Dee Alexander Brown
American · 1908 to 2002
Born Dorris Alexander Brown on February 29, 1908, in the sawmill town of Alberta, Louisiana, he lost his father when he was five and grew up in Ouachita County, Arkansas, before his mother moved the family to Little Rock so her children could attend a better high school. As a young reporter and printer in the Ozark town of Harrison, he was once falsely accused of robbing a bank in nearby Jasper and spent a night in the Newton County jail, only to learn the next morning that his accuser had stolen the tires off his borrowed Model T. He enrolled at Arkansas State Teachers College in Conway, where he met his future wife, Sally Stroud, and worked as a student assistant in the campus library, an experience that turned him toward librarianship. He earned a library science degree from George Washington University in 1935 and took a post as an agriculture librarian with the federal government in Washington, D.C., publishing his first novel, Wave High the Banner, about Davy Crockett, in 1942. In 1948 he moved to the University of Illinois at Urbana-Champaign as agriculture librarian, a post he held for twenty-four years while writing steadily at night: works of frontier and Civil War history including Grierson's Raid (1954) and Showdown at Little Big Horn (1964).
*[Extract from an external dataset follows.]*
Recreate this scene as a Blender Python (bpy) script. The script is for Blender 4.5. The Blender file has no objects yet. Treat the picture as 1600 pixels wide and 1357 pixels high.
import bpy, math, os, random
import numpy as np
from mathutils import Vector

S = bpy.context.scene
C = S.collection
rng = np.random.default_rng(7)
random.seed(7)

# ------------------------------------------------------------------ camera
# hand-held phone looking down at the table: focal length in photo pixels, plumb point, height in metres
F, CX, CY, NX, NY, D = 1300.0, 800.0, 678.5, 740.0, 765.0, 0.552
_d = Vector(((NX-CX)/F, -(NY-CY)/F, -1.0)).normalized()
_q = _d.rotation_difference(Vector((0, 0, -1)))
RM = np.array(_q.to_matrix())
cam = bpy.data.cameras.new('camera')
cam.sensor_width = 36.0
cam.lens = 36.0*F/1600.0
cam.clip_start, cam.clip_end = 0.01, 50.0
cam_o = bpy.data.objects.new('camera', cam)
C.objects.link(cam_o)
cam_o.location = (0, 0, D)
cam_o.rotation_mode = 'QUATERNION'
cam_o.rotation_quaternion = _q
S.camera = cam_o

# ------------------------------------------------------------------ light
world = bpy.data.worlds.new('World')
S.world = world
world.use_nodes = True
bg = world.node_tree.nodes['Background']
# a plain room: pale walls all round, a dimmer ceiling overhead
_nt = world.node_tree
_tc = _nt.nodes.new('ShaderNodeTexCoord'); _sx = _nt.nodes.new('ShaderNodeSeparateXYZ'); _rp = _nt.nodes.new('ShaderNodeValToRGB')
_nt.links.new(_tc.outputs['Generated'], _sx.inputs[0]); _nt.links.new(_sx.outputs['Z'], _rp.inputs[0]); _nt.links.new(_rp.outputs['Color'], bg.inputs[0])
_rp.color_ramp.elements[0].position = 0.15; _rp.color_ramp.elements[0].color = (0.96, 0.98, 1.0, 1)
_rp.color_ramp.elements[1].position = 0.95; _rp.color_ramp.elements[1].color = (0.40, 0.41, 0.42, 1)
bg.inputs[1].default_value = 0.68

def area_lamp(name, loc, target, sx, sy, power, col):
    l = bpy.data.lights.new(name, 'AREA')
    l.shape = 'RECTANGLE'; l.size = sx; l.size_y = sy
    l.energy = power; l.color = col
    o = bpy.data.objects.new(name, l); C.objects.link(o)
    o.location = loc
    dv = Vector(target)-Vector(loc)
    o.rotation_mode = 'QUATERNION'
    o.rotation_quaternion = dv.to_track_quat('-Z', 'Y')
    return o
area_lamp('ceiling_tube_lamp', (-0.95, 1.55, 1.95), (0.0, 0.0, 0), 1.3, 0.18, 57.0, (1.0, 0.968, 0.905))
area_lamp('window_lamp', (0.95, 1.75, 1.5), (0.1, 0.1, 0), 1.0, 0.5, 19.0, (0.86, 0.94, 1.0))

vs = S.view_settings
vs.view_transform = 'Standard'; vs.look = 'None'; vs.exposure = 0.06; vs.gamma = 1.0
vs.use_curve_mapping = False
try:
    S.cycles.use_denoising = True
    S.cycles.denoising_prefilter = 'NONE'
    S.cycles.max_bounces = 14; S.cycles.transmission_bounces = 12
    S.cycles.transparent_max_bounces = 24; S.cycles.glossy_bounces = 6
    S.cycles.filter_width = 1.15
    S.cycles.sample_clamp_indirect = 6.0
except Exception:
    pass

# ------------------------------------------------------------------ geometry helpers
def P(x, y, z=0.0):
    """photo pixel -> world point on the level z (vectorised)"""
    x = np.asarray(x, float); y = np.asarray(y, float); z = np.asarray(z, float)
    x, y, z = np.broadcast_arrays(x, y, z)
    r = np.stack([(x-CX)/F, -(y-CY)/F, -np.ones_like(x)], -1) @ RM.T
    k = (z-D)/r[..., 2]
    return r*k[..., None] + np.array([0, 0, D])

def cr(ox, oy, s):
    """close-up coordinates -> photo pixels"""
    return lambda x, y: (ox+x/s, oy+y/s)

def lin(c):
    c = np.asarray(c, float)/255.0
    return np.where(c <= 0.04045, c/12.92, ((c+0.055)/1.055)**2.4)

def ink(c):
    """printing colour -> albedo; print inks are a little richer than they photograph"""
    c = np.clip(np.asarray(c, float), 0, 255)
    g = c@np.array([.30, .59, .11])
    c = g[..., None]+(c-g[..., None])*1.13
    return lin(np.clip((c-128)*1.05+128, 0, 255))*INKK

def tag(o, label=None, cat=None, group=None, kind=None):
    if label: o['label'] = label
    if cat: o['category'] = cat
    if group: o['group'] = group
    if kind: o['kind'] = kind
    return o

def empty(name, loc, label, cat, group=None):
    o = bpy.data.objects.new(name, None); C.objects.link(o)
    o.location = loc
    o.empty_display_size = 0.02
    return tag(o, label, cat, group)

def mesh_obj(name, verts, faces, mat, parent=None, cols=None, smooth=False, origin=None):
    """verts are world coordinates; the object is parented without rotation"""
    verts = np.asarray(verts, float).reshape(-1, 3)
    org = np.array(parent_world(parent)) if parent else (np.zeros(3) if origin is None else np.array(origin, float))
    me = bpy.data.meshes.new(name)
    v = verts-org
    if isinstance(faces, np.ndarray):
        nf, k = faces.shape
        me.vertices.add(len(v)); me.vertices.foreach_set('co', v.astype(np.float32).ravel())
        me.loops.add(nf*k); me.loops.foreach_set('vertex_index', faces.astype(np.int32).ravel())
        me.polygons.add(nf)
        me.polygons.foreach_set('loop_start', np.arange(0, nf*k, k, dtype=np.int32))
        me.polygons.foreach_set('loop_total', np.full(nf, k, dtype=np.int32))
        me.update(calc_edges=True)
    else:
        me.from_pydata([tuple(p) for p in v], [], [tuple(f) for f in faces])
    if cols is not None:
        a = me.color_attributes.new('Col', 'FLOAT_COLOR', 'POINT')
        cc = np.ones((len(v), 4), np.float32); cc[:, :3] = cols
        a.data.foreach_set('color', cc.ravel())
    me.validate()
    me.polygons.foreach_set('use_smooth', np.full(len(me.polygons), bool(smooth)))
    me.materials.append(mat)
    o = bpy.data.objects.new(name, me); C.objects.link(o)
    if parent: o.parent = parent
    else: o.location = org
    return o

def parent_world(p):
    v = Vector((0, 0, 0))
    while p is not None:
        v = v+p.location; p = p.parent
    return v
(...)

In 1970 he published Bury My Heart at Wounded Knee, a history of the United States government's nineteenth-century campaigns against Native nations told through council records, memoirs, and firsthand Native accounts. The book stayed on bestseller lists for more than a year, sold millions of copies worldwide, and has remained continuously in print ever since. He retired from the university in 1972 and returned to Little Rock, where he kept writing for the rest of his life, including the novel Creek Mary's Blood (1980) and the memoir When the Century Was Young (1993). He died at his home in Little Rock on December 12, 2002, at the age of ninety-four, and was buried in Urbana, Illinois, the town where he had spent his library career.